Written request: Leave out all pictures. Return exactly the lines from the top of the material through the line containing "m.build('house_body', 'mortar', h)".
══════
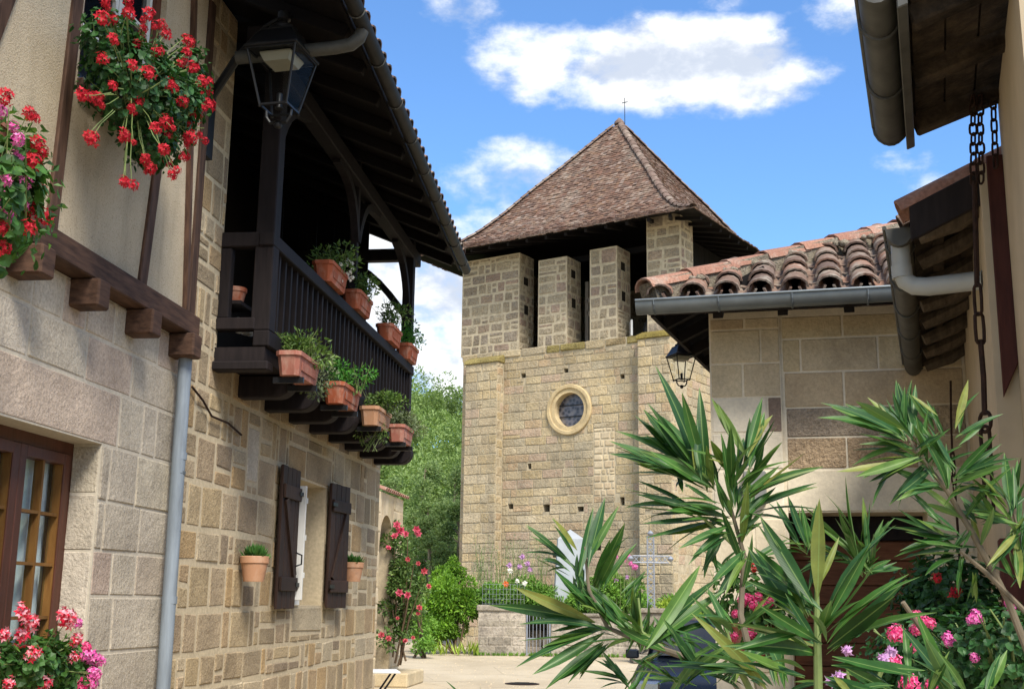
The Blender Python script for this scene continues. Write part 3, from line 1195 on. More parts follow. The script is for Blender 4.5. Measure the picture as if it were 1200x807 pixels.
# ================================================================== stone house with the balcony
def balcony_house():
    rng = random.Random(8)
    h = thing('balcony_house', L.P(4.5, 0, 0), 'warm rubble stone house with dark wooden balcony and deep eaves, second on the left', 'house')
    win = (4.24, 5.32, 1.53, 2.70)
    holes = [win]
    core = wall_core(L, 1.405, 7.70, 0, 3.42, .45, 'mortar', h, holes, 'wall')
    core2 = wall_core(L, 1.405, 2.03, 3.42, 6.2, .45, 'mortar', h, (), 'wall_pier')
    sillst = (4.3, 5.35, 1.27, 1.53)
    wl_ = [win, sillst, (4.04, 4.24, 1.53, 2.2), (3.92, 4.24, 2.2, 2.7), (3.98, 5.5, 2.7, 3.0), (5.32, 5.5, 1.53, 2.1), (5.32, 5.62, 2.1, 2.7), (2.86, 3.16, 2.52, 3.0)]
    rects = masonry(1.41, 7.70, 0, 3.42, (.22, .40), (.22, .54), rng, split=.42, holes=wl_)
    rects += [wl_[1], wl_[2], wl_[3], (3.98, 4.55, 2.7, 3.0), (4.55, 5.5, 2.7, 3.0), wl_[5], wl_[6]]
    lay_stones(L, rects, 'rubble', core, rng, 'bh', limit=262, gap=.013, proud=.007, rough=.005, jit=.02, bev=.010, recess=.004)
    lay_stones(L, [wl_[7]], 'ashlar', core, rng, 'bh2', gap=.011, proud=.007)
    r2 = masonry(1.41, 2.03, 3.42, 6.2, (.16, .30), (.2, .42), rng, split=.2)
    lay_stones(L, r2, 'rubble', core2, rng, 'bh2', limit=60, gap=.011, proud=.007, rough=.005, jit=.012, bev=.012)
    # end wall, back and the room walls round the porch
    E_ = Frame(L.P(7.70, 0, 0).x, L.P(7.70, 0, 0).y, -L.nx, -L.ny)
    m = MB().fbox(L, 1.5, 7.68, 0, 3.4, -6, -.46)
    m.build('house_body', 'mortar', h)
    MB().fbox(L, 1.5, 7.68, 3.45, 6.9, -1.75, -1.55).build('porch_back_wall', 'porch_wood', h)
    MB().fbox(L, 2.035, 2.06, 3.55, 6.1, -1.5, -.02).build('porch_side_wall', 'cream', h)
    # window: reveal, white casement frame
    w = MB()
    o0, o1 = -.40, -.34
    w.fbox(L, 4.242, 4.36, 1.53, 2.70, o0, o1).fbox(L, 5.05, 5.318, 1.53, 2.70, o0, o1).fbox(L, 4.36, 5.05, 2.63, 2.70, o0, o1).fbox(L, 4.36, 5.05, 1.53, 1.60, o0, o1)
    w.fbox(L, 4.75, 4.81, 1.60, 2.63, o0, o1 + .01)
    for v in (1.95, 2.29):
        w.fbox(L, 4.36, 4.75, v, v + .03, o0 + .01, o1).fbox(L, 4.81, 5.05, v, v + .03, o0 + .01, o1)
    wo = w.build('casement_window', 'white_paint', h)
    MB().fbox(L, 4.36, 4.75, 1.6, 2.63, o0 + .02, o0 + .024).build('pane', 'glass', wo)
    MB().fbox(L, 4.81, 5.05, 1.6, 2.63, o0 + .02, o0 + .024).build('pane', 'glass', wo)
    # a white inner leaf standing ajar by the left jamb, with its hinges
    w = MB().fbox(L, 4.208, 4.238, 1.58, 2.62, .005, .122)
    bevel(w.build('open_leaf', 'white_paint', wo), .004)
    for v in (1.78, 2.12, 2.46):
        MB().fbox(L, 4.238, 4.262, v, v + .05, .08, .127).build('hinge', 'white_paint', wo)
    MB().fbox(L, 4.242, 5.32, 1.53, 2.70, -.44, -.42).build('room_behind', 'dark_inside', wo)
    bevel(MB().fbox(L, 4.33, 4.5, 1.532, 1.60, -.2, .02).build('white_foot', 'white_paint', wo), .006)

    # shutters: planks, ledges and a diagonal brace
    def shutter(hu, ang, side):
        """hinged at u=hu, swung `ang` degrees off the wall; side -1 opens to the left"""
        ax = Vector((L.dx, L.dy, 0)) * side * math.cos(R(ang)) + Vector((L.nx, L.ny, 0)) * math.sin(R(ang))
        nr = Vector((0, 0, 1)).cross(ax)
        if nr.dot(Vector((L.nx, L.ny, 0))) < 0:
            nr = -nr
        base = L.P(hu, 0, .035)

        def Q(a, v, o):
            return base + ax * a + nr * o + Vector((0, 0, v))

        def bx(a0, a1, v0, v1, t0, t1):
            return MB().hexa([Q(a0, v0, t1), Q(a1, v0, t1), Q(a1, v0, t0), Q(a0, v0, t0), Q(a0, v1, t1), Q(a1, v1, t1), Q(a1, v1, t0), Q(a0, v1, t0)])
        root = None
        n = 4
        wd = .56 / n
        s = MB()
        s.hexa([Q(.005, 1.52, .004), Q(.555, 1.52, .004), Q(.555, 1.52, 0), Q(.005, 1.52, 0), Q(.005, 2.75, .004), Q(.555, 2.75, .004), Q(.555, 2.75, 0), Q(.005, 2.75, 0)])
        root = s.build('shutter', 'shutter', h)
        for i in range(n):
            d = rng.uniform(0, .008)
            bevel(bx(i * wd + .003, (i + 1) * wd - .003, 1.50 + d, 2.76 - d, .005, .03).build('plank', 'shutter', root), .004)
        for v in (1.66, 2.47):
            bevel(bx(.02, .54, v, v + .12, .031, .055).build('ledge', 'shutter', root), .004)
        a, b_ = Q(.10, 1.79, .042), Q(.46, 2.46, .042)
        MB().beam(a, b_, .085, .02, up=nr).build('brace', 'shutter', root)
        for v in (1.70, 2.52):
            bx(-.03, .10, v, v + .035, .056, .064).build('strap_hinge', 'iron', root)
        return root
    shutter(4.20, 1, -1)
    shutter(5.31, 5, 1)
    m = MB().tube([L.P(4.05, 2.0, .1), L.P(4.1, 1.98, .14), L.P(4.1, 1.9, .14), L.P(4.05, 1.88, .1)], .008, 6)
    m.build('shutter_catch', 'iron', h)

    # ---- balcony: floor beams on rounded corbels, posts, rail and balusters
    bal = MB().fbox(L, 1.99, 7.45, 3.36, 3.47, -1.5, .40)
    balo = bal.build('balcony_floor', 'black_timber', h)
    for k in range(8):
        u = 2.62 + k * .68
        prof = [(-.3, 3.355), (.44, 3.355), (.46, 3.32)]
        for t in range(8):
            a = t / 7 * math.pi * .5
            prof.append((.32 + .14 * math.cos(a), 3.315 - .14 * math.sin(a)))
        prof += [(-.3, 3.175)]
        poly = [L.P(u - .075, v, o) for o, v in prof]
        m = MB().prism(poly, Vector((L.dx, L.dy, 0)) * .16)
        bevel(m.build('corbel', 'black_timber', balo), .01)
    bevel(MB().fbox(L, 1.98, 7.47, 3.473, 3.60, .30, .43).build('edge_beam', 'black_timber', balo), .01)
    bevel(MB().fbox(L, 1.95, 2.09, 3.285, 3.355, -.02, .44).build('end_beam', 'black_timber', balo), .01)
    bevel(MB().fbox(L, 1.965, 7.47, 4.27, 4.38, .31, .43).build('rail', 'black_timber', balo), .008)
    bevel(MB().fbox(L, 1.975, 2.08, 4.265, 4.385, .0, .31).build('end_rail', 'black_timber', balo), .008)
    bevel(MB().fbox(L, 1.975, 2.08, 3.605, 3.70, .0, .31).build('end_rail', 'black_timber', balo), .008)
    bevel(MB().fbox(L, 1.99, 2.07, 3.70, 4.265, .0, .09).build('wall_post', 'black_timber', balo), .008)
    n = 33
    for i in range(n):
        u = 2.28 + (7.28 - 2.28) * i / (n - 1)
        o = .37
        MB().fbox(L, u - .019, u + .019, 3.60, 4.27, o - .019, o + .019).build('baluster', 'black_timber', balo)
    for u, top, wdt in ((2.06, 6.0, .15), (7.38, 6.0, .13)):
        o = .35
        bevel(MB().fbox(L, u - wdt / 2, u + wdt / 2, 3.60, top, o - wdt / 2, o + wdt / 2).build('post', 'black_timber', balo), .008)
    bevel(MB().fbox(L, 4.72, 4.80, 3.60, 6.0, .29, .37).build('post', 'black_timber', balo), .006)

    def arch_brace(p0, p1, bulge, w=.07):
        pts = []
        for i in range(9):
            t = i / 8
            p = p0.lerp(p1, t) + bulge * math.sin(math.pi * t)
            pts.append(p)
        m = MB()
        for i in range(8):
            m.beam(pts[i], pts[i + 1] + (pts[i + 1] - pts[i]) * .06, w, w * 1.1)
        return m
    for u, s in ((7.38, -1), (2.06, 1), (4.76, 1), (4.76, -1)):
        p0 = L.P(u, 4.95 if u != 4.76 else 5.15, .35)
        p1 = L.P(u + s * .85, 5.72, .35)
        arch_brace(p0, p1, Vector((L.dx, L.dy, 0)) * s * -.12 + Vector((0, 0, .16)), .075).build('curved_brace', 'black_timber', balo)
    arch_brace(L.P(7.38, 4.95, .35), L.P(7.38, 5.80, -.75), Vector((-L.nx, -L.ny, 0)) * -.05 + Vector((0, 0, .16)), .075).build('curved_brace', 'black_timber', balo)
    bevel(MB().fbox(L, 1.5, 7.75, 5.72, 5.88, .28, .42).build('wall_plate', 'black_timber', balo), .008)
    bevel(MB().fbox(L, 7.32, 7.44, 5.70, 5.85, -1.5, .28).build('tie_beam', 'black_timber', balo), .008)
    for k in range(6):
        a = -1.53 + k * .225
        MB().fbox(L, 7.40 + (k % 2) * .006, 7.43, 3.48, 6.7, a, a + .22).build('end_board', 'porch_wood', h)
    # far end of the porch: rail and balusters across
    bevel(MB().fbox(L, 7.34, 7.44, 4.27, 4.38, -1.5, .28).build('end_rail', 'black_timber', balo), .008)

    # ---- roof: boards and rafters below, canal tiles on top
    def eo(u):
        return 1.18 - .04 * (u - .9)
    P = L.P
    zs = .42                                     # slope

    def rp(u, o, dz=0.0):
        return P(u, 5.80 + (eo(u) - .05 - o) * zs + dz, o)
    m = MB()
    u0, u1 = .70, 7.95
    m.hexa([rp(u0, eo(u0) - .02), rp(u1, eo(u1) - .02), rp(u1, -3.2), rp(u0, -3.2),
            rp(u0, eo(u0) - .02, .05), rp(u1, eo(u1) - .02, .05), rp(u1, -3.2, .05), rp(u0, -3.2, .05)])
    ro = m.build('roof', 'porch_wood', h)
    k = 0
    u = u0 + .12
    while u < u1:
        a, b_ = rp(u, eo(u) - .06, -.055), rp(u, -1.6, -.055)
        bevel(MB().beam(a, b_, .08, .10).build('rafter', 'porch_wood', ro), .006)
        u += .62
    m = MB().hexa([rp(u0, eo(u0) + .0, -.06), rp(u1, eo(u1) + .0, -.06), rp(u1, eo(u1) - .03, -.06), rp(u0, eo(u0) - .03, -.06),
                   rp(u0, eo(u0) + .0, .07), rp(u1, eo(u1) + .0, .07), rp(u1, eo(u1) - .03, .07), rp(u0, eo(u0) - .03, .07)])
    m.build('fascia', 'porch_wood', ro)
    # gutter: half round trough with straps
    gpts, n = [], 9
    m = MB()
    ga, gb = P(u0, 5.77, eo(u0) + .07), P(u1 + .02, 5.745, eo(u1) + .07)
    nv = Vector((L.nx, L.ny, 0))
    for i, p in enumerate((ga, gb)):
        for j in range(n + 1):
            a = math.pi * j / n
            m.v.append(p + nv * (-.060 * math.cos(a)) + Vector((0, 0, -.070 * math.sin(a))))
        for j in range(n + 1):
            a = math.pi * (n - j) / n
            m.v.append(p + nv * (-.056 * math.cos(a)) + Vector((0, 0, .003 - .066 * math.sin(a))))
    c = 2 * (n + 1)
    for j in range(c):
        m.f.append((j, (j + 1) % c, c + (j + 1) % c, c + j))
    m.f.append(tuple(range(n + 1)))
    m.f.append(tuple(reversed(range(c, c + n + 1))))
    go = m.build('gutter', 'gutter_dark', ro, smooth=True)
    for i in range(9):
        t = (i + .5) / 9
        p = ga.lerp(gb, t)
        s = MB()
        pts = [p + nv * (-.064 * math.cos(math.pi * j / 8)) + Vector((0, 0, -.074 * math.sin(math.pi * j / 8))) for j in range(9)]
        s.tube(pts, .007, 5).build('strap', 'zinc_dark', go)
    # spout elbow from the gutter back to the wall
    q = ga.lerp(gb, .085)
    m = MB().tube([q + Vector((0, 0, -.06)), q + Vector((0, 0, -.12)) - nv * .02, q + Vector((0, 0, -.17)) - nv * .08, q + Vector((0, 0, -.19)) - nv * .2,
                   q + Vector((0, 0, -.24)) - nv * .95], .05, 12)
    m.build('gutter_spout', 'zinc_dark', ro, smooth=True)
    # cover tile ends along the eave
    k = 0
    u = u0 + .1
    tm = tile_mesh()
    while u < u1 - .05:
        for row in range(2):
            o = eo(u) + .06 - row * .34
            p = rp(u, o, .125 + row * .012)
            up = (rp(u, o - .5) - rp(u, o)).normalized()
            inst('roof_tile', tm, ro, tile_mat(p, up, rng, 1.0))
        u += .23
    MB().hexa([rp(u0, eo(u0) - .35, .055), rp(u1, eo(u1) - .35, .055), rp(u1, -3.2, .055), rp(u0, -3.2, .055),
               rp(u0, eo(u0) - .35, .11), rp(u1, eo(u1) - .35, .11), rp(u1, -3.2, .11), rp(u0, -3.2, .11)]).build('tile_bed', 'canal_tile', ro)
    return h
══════
Written solution:
The Blender Python script for this scene continues. Write part 3, from line 1195 on. More parts follow. The script is for Blender 4.5. Measure the picture as if it were 1200x807 pixels.
# ================================================================== stone house with the balcony
def balcony_house():
    rng = random.Random(8)
    h = thing('balcony_house', L.P(4.5, 0, 0), 'warm rubble stone house with dark wooden balcony and deep eaves, second on the left', 'house')
    win = (4.24, 5.32, 1.53, 2.70)
    holes = [win]
    core = wall_core(L, 1.405, 7.70, 0, 3.42, .45, 'mortar', h, holes, 'wall')
    core2 = wall_core(L, 1.405, 2.03, 3.42, 6.2, .45, 'mortar', h, (), 'wall_pier')
    sillst = (4.3, 5.35, 1.27, 1.53)
    wl_ = [win, sillst, (4.04, 4.24, 1.53, 2.2), (3.92, 4.24, 2.2, 2.7), (3.98, 5.5, 2.7, 3.0), (5.32, 5.5, 1.53, 2.1), (5.32, 5.62, 2.1, 2.7), (2.86, 3.16, 2.52, 3.0)]
    rects = masonry(1.41, 7.70, 0, 3.42, (.22, .40), (.22, .54), rng, split=.42, holes=wl_)
    rects += [wl_[1], wl_[2], wl_[3], (3.98, 4.55, 2.7, 3.0), (4.55, 5.5, 2.7, 3.0), wl_[5], wl_[6]]
    lay_stones(L, rects, 'rubble', core, rng, 'bh', limit=262, gap=.013, proud=.007, rough=.005, jit=.02, bev=.010, recess=.004)
    lay_stones(L, [wl_[7]], 'ashlar', core, rng, 'bh2', gap=.011, proud=.007)
    r2 = masonry(1.41, 2.03, 3.42, 6.2, (.16, .30), (.2, .42), rng, split=.2)
    lay_stones(L, r2, 'rubble', core2, rng, 'bh2', limit=60, gap=.011, proud=.007, rough=.005, jit=.012, bev=.012)
    # end wall, back and the room walls round the porch
    E_ = Frame(L.P(7.70, 0, 0).x, L.P(7.70, 0, 0).y, -L.nx, -L.ny)
    m = MB().fbox(L, 1.5, 7.68, 0, 3.4, -6, -.46)
    m.build('house_body', 'mortar', h)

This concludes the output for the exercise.